Oireachtas Joint and Select Committees

Wednesday, 11 September 2013

Joint Oireachtas Committee on Finance, Public Expenditure and Reform

Overview of 2014 Pre-Budget Submissions: Discussion

3:10 pm

Mr. Paul Dillon:

I thank the Chairman and members for the opportunity to present some of CCAB-l's pre-budget recommendations. My name is Paul Dillon, I am a partner in tax practice and I chair the CCAB-l's taxation committee. I am joined by Brian Keegan, director of tax with Chartered Accountants Ireland. In addition, some of our colleagues are in the gallery.

CCAB-I is the somewhat unwieldy title for an association of the four main accountancy bodies in Ireland. Our 40,000-plus members work in all sectors of the community. We are a young profession, with the vast majority of our members being under 45 years of age. We derive our recommendations from the knowledge and experience of our members. Our emphasis in our pre-budget submission is in the area of taxation rather than that of public expenditure. We see one issue as being paramount in the context of budget 2014, that is, tackling unacceptably high levels of unemployment. In economic terms, we estimate that every job lost give rises to an annual cost of at least €20,000 in both income tax foregone and social welfare benefits paid.

We believe that key to fostering employment recovery is the recovery of the small to medium-sized enterprise sector. This sector employs more than 70% of all employees and has been particularly badly affected in the downturn. We need to get investment flowing into the sector. Members of this committee know better than most the difficulties of the banking sector and hence the lack of capital flowing into Irish business. There is an understandable reluctance - given the experience relating to property reliefs in the past decade - regarding the continued use of tax reliefs to drive behaviour in our economy. We believe, however, there is still a role for carefully targeted and managed tax reliefs. Accordingly, we have made recommendations for tax reliefs in key areas in order to make it more attractive for Irish investors to invest in Irish companies, rather than leaving money in less economically productive investments, and make it cost-effective for employers to retain key employees who contribute to innovation in their businesses. Good tax reliefs can still be effective as policy instruments. We have seen the benefit to which a reduction in the VAT rate for the tourism industry two years ago gave rise. Among all the other service sectors, the tourism industry has done well in retaining and sustaining employment.
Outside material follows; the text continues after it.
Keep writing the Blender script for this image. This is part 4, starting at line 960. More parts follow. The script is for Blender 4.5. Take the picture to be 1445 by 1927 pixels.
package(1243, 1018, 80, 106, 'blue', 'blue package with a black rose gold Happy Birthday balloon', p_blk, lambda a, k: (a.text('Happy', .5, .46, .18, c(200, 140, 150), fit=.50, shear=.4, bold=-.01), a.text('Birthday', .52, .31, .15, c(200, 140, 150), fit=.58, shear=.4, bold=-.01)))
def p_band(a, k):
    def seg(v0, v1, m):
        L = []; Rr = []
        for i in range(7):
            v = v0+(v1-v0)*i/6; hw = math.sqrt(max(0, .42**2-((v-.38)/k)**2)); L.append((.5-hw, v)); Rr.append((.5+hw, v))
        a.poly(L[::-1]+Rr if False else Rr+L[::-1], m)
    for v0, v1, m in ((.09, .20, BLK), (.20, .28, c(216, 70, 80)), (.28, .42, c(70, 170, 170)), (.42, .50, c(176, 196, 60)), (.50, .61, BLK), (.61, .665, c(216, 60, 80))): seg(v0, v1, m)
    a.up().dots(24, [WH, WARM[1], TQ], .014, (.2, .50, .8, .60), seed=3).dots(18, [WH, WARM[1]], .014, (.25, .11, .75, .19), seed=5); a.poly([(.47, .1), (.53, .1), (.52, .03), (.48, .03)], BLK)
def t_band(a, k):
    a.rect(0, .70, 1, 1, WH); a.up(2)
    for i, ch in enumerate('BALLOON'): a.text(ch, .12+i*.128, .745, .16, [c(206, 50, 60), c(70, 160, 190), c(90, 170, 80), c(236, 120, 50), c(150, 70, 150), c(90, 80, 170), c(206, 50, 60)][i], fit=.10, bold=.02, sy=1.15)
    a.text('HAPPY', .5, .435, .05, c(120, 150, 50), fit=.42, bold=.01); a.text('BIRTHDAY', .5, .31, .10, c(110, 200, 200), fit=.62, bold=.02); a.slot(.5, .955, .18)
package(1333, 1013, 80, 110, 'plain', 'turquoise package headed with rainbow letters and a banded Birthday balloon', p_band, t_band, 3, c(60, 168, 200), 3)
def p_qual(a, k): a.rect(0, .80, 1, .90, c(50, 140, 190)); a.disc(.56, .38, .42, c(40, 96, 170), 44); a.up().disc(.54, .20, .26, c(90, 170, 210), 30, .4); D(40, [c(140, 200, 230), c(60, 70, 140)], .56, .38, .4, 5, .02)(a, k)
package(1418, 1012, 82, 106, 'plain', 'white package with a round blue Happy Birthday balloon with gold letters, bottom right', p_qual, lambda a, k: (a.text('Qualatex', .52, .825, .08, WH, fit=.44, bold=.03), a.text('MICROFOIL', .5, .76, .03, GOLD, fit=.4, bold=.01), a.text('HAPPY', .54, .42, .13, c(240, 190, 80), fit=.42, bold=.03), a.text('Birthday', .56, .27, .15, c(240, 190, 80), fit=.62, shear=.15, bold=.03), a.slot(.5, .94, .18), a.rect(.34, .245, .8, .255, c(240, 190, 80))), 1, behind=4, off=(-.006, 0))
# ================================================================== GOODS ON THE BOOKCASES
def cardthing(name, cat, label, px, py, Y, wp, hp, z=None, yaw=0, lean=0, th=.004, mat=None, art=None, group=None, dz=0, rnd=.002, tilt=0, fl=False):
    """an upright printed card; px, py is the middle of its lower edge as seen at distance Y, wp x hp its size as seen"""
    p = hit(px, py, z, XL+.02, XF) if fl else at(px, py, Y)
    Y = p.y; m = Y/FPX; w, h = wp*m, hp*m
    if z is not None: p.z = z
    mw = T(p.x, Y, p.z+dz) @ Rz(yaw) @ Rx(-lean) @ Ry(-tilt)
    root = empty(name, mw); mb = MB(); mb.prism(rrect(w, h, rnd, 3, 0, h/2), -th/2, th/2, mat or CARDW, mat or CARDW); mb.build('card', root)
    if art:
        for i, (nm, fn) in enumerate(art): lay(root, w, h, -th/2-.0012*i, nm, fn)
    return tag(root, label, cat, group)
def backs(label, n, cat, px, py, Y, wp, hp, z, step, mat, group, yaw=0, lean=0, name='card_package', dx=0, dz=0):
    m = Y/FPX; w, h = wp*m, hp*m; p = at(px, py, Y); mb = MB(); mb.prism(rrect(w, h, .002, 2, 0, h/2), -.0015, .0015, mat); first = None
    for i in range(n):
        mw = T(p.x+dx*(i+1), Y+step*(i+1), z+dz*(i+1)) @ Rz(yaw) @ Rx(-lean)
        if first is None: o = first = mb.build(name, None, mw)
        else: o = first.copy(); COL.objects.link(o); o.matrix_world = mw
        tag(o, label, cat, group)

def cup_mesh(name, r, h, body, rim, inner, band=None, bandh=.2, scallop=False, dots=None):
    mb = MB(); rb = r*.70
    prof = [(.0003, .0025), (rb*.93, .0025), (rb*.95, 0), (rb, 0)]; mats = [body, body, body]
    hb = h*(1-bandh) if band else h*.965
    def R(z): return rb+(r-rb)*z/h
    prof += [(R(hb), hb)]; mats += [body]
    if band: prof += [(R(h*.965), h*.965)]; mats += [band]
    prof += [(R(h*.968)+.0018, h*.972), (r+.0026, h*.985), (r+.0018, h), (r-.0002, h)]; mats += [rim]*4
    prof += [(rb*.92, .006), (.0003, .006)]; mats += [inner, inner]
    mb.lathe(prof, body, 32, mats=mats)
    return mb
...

The bad employment situation in the country would be much worse were it not for the success of IDA Ireland in continuing to attract investment and jobs from abroad. While tax is not the whole story, the Irish tax regime remains an important component of IDA Ireland's offering. We feel that the accountancy profession has the expertise to bring useful ideas to the budgetary process and debate. We again thank the committee for the opportunity to present some of these ideas.